L’archéologie des champs de bataille

Carte blanche

N° 402 - Publié le 2 octobre 2022
Soldats français à l'assaut sortent de leur tranchée pendant la bataille de Verdun, 1916
Portrait de Pierre-Yves Laffont
Carte blanche
Pierre-Yves Laffont
Professeur d'histoire et d’archéologie médiévales à l’Université Rennes 2 (CReAAH)

Depuis une quarantaine d’années, l’archéologie du champ de bataille est devenue incontournable pour une meilleure compréhension des phénomènes guerriers. De Teutoburg1 à la bataille de Normandie, les apports de l’archéologie sont aujourd’hui nombreux. Cela est vrai même pour les périodes les plus récentes, a priori déjà bien connues pourtant. Au-delà de la dimension mémorielle, cette archéologie permet de relire de manière critique les autres sources, de les compléter ou de les éclairer pour les périodes anciennes et d’envisager de nouvelles thématiques. Mais elle n’est pas sans interroger la discipline elle-même.

Une distinction doit toutefois être faite entre la guerre des temps préindustriels et celle des temps industriels. En effet, la physionomie même de la bataille n’est pas identique : dans sa durée (une journée à Verneuil en 1424, presque un an pour Verdun) ; dans les effectifs engagés (de quelques milliers à des centaines de milliers, voire au-delà pour les conflits récents) ; dans la masse et la nature des moyens matériels mis en œuvre.

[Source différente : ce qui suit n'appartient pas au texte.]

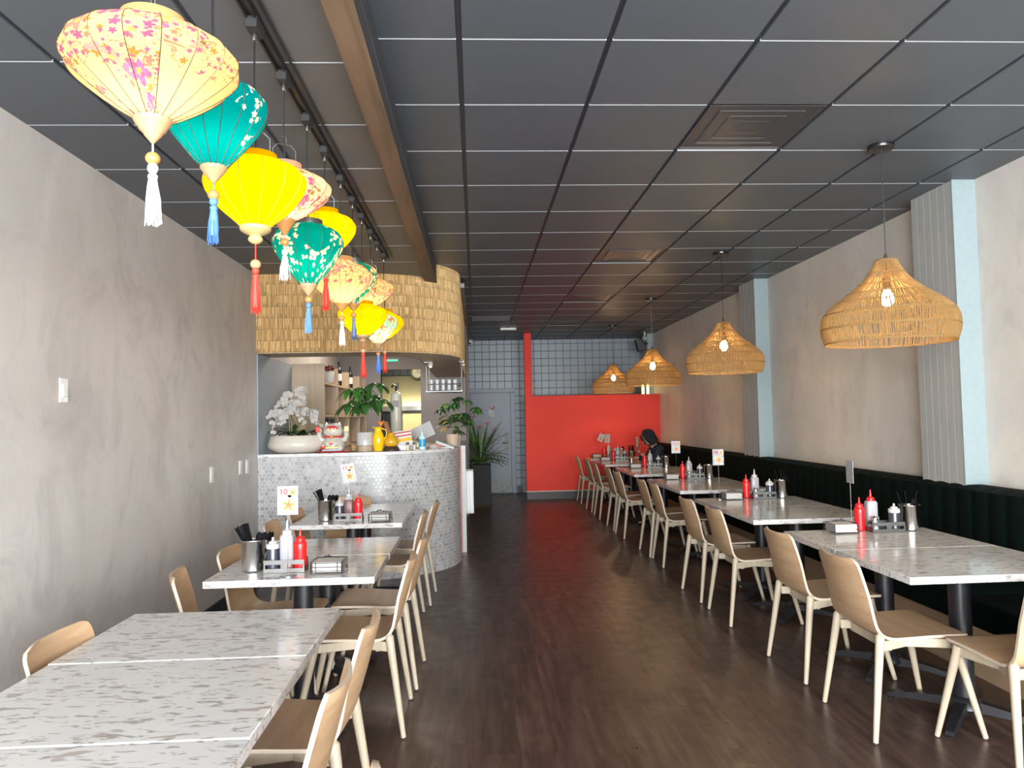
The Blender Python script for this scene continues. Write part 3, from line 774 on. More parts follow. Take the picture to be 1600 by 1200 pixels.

Localiser et dater la bataille

La localisation de la bataille peut poser problème. Plus on remonte dans le temps, plus cela est complexe et nécessite de déployer des trésors d’ingéniosité méthodologique et les cénotaphes2 parfois placés sur ces lieux nous renseignent souvent plus sur les pratiques mémorielles que sur les batailles elles-mêmes.

Un enjeu méthodologique majeur est bien évidemment celui de la datation. Comment dater avec certitude et précision un événement observé in situ qui n’a duré qu’une journée, quelques semaines ou mois ? Nous sommes là dans une archéologie du temps très court. Si cela n’est guère problématique pour les siècles récents, la chose l’est nettement plus pour les périodes anciennes, sauf à disposer de sources écrites et que l’on puisse, de manière assurée, mettre en adéquation les données de l’archéologie et les informations des textes anciens, souvent sommaires ou obscures. Les actuelles méthodes de datation restent globalement inopérantes à ces échelles de temps extrêmement courtes.

Des vestiges aux corps

L’identification des traces mêmes de la bataille peut être un défi pour les archéologues : si une tranchée est un vestige tangible, quels vestiges pour une bataille où se sont affrontés uniquement des cavaliers et des fantassins munis d’armes blanches ? Le secours vient alors pour l’archéologue de l’équipement perdu par les combattants. La présence de charniers a pu aider parfois à localiser la bataille.

Les objets archéologiques issus de ces contextes sont aussi un enjeu méthodologique : d’un côté, leur rareté pour les sites anciens, de l’autre, une masse colossale pour les sites contemporains. Tout ne peut être conservé, des choix s’imposent. Les périodes récentes entraînent de même des enjeux autour de la sécurité ou des risques patrimoniaux liés à l’usage de détecteurs de métaux. Outre leur volume, la nature même des objets issus de conflits industriels change : aux matériaux archéologiques “classiques” s’ajoutent aluminium, bakélite…, qui nécessitent d’autres techniques de conservation. Enfin, au-delà de l’analyse anthropologique, qui ne diffère pas selon les époques, l’archéologie ne peut considérer – et leur statut juridique respectif diffère – les restes humains d’un champ de bataille du 14e siècle et ceux des derniers grands conflits mondiaux.

On voit que l’archéologie du champ de bataille, loin d’être seulement une extension anecdotique de l’archéologie, se place aux carrefours de nombreux enjeux : épistémologiques et méthodologiques mais aussi éthiques et sociétaux.

1. Bataille entre légions romaines et Germains en septembre de l'an 9 après J.-C. dans la forêt de Teutoburg (Allemagne).
2. Monuments élevés à des fins de commémoration.